::: Provided material :::

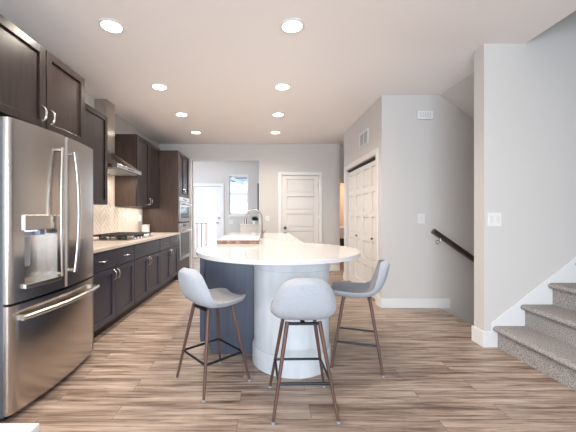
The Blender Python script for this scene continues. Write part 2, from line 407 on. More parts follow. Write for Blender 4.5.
# ------------------------------------------------------------ cabinets
FX = -1.60      # cabinet face
def bow_handle(bm, mp, u, v, vert, L=.11, out=.032, r=.0055):
    n = 8; pts = []
    for i in range(n+1):
        t = i/n; s = (t-.5)*L; o = out*(1-(2*t-1)**4) 
        pts.append(mp(u, v+s, o) if vert else mp(u+s, v, o))
    tube(bm, pts, r, 8, sx=1.6)
def shaker_door(parent, name, mp, u0, u1, v0, v1, material, handle=None, rail=.058):
    bm = new(); panelled(bm, mp, u0, u1, v0, v1, .02, [(u0+rail, u1-rail, v0+rail, v1-rail)], .016)
    o = obj(name, bm, material, parent, .0025)
    if handle:
        hb = new(); bow_handle(hb, mp, handle[0], handle[1], handle[2]); obj('handle', hb, 'chrome', o, smooth=True)
    return o
def slab_drawer(parent, mp, u0, u1, v0, v1, material, handle=True):
    bm = new(); box(bm, (u0, v0, -.02), (u1, v1, 0), mp); o = obj('drawer' if handle else 'false_drawer_front', bm, material, parent, .003)
    if handle:
        hb = new(); bow_handle(hb, mp, (u0+u1)/2, (v0+v1)/2, False); obj('handle', hb, 'chrome', o, smooth=True)
mpB = facing_px(FX)
def base_cabinet(y0, y1, label, mid, drawers):
    t = thing('base_cabinet', label, 'cabinet', (-1.95, (y0+y1)/2, 0), 0, 'base cabinets under the left worktop')
    obj('body', P(((XL+.012, y0+.001, .10), (FX-.0215, y1-.001, .868))), 'black', t)  # carcass coloured black so the door gaps read as shadow lines
    obj('toe_kick', P(((XL+.012, y0+.001, .0), (FX-.075, y1-.001, .099))), 'espresso', t)
    g = .009
    for a, b, hu in ((y0+g, mid-g/2, mid-.04), (mid+g/2, y1-g, mid+.04)):
        shaker_door(t, 'door', mpB, a, b, .112, .662, 'slate', (hu, .585, True))
        if drawers: slab_drawer(t, mpB, a, b, .674, .858, 'slate')
    if not drawers: slab_drawer(t, mpB, y0+g, y1-g, .674, .858, 'slate', False)
base_cabinet(2.80, 3.87, 'dark base cabinet with two drawers beside the refrigerator', 3.36, True)
base_cabinet(3.87, 4.83, 'dark base cabinet with plain drawer front under the gas cooktop', 4.34, False)
base_cabinet(4.83, 5.885, 'dark base cabinet with two drawers beside the tall oven cabinet', 5.38, True)
tag(obj('worktop', P(((XL+.012, 2.78, .87), (-1.572, 5.886, .905))), 'counter', None, .003), 'long cream stone worktop along the left wall holding the cooktop', 'countertop')

def upper_cabinet(y0, y1, z0, z1, xf, label, splits, handles, hv, mt='espresso'):
    t = thing('wall_cabinet', label, 'cabinet', ((XL+xf)/2, (y0+y1)/2, z0), 0, 'upper cabinets on the left wall')
    obj('body', P(((XL+.001, y0+.012, z0+.001), (xf-.023, y1-.012, z1-.001))), 'black', t)  # black carcass paints the shade into the gaps between doors
    for a in (y0+.001, y1-.011): obj('side_panel', P(((XL+.001, a, z0), (xf-.021, a+.010, z1))), 'side_wood', t)
    mp = facing_px(xf); e = [y0]+splits+[y1]
    for i in range(len(e)-1):
        h = (handles[i], hv, True) if handles[i] is not None else None
        shaker_door(t, 'door', mp, e[i]+.006, e[i+1]-.006, z0+.004, z1-.003, mt, h)
    return t
upper_cabinet(1.80, 2.825, 1.862, 2.475, -1.62, 'dark two-door cabinet above the refrigerator', [2.315], [2.27, 2.36], 1.975)
upper_cabinet(2.83, 3.868, 1.36, 2.462, -1.935, 'dark wall cabinet between refrigerator and range hood', [3.33], [None, None], 1.47)
upper_cabinet(4.79, 5.885, 1.372, 2.495, -1.945, 'dark wall cabinet between range hood and tall oven cabinet', [5.335], [5.295, 5.375], 1.47)

# tall oven cabinet
y0, y1 = 5.89, 6.76
t = thing('oven_cabinet', 'tall dark cabinet housing microwave and oven at the far left', 'cabinet', (-1.95, 6.32, 0))
bm = P(((XL+.012, y0, .0), (FX-.001, y0+.02, 2.475)))
obj('side_panel', bm, 'side_wood', t)
obj('side_panel', P(((XL+.012, y1-.02, .0), (FX-.001, y1, 2.475))), 'side_wood', t)
for nm_, a_, b_ in (('lower_box', .1, .345), ('shelf', 1.085, 1.105), ('upper_box', 1.60, 2.475)): obj(nm_, P(((XL+.012, y0+.02, a_), (FX-.022, y1-.02, b_))), 'espresso', t)
obj('toe_kick', P(((XL+.012, y0+.02, 0), (FX-.075, y1-.02, .099))), 'espresso', t)
ym = (y0+y1)/2
shaker_door(t, 'door', mpB, y0+.022, ym-.002, 1.61, 2.465, 'espresso', (ym-.04, 1.71, True))
shaker_door(t, 'door', mpB, ym+.002, y1-.022, 1.61, 2.465, 'espresso', (ym+.04, 1.71, True))
slab_drawer(t, mpB, y0+.022, y1-.022, .11, .335, 'slate')
def builtin(name, label, z0, z1, ctrl):
    o = thing(name, label, name.split('_')[-1] if name != 'microwave' else 'microwave', (-1.9, ym, z0))
    a, b = y0+.024, y1-.024
    obj('body', P(((-2.20, a, z0), (-1.605, b, z1))), 'steel', o)
    obj('control_panel', P(((-1.604, a, z1-ctrl), (-1.585, b, z1))), 'steel', o, .003)
    obj('display', P(((-1.584, ym-.12, z1-ctrl*.75), (-1.582, ym+.12, z1-ctrl*.25))), 'blackglass', o)
    dr = obj('door', P(((-1.604, a, z0), (-1.575, b, z1-ctrl-.006))), 'steel', o, .004)
    obj('window', P(((-1.5745, a+.09, z0+.07), (-1.572, b-.09, z1-ctrl-.10))), 'blackglass', dr)
    bm = new(); zz = z1-ctrl-.05
    tube(bm, [(-1.575, a+.05, zz), (-1.535, a+.05, zz), (-1.53, a+.06, zz), (-1.53, b-.06, zz), (-1.535, b-.05, zz), (-1.575, b-.05, zz)], .011, 8)
    obj('handle', bm, 'chrome', dr, smooth=True)
builtin('microwave', 'stainless built-in microwave above the oven in tall cabinet', 1.108, 1.598, .09)
builtin('wall_oven', 'stainless built-in oven below the microwave in tall cabinet', .348, 1.082, .10)

# backsplash herringbone
by0, by1, bz0, bz1 = 2.80, 5.886, .906, 1.358
def clip(poly, axis, val, keep_less):
    out = []
    for i in range(len(poly)):
        a, b = poly[i], poly[(i+1) % len(poly)]
        ia = (a[axis] <= val) == keep_less; ib = (b[axis] <= val) == keep_less
        if ia: out.append(a)
        if ia != ib:
            s = (val-a[axis])/(b[axis]-a[axis]); out.append((a[0]+(b[0]-a[0])*s, a[1]+(b[1]-a[1])*s))
    return out
def tiles(bm, y0, y1, z0, z1):
    Wt = .062; g = .0035; c45 = math.sqrt(.5)
    def place(p, q, w, h):
        pts = [(p+g, q+g), (p+w-g, q+g), (p+w-g, q+h-g), (p+g, q+h-g)]
        pts = [(a*c45-b*c45+y0, a*c45+b*c45+z0) for a, b in pts]
        for ax, v, l in ((0, y0, False), (0, y1, True), (1, z0, False), (1, z1, True)):
            if len(pts) > 2: pts = clip(pts, ax, v, l)
        if len(pts) > 2 and abs(sum(pts[i][0]*pts[(i+1) % len(pts)][1]-pts[(i+1) % len(pts)][0]*pts[i][1] for i in range(len(pts)))) > 1e-5:
            prism(bm, pts, (0, .004), facing_px(XL+.0065))
    N = 75
    for i in range(-N, N):
        for j in range(-N, N):
            m_ = (i-j) % 6
            x, y = i*Wt, j*Wt
            yy, zz = x*c45-y*c45+y0, x*c45+y*c45+z0
            if yy < y0-.3 or yy > y1+.3 or zz < z0-.3 or zz > z1+.3: continue
            if m_ == 0: place(x, y, 3*Wt, Wt)
    for i in range(-N, N):
        for j in range(-N, N):
            if (i-j) % 6 == 5:
                x, y = i*Wt, j*Wt
                yy, zz = x*c45-y*c45+y0, x*c45+y*c45+z0
                if yy < y0-.3 or yy > y1+.3 or zz < z0-.3 or zz > z1+.3: continue
                place(x, y, Wt, 3*Wt)
bs = sempty('wall_backsplash', (XL, 4.3, bz0))
obj('grout_bed', P(((XL+.001, by0, bz0), (XL+.006, by1, bz1-.001)), ((XL+.001, 3.87, bz1-.001), (XL+.006, 4.785, 2.0))), 'grout', bs)
bm = new(); tiles(bm, by0, by1, bz0, bz1-.002); tiles(bm, 3.865, 4.785, bz1, 2.0)
obj('herringbone_tiles', bm, 'tile', bs)
# hood light and light below the far cabinet
area('under_cabinet_lamp', (-2.12, 5.33, 1.37), (0, 0, 0), .1, .9, 3, (1, .90, .78))
area('hood_lamp', (-2.08, 4.33, 1.82), (0, 0, 0), .2, .4, 5, (1, .85, .68))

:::

» **What is needed**
Every line from the start of the listing above through the line with "the cooktop', 'countertop')" should be repeated exactly; skip the pictures and add nothing else.

» **Final result**
The Blender Python script for this scene continues. Write part 2, from line 407 on. More parts follow. Write for Blender 4.5.
# ------------------------------------------------------------ cabinets
FX = -1.60      # cabinet face
def bow_handle(bm, mp, u, v, vert, L=.11, out=.032, r=.0055):
    n = 8; pts = []
    for i in range(n+1):
        t = i/n; s = (t-.5)*L; o = out*(1-(2*t-1)**4) 
        pts.append(mp(u, v+s, o) if vert else mp(u+s, v, o))
    tube(bm, pts, r, 8, sx=1.6)
def shaker_door(parent, name, mp, u0, u1, v0, v1, material, handle=None, rail=.058):
    bm = new(); panelled(bm, mp, u0, u1, v0, v1, .02, [(u0+rail, u1-rail, v0+rail, v1-rail)], .016)
    o = obj(name, bm, material, parent, .0025)
    if handle:
        hb = new(); bow_handle(hb, mp, handle[0], handle[1], handle[2]); obj('handle', hb, 'chrome', o, smooth=True)
    return o
def slab_drawer(parent, mp, u0, u1, v0, v1, material, handle=True):
    bm = new(); box(bm, (u0, v0, -.02), (u1, v1, 0), mp); o = obj('drawer' if handle else 'false_drawer_front', bm, material, parent, .003)
    if handle:
        hb = new(); bow_handle(hb, mp, (u0+u1)/2, (v0+v1)/2, False); obj('handle', hb, 'chrome', o, smooth=True)
mpB = facing_px(FX)
def base_cabinet(y0, y1, label, mid, drawers):
    t = thing('base_cabinet', label, 'cabinet', (-1.95, (y0+y1)/2, 0), 0, 'base cabinets under the left worktop')
    obj('body', P(((XL+.012, y0+.001, .10), (FX-.0215, y1-.001, .868))), 'black', t)  # carcass coloured black so the door gaps read as shadow lines
    obj('toe_kick', P(((XL+.012, y0+.001, .0), (FX-.075, y1-.001, .099))), 'espresso', t)
    g = .009
    for a, b, hu in ((y0+g, mid-g/2, mid-.04), (mid+g/2, y1-g, mid+.04)):
        shaker_door(t, 'door', mpB, a, b, .112, .662, 'slate', (hu, .585, True))
        if drawers: slab_drawer(t, mpB, a, b, .674, .858, 'slate')
    if not drawers: slab_drawer(t, mpB, y0+g, y1-g, .674, .858, 'slate', False)
base_cabinet(2.80, 3.87, 'dark base cabinet with two drawers beside the refrigerator', 3.36, True)
base_cabinet(3.87, 4.83, 'dark base cabinet with plain drawer front under the gas cooktop', 4.34, False)
base_cabinet(4.83, 5.885, 'dark base cabinet with two drawers beside the tall oven cabinet', 5.38, True)
tag(obj('worktop', P(((XL+.012, 2.78, .87), (-1.572, 5.886, .905))), 'counter', None, .003), 'long cream stone worktop along the left wall holding the cooktop', 'countertop')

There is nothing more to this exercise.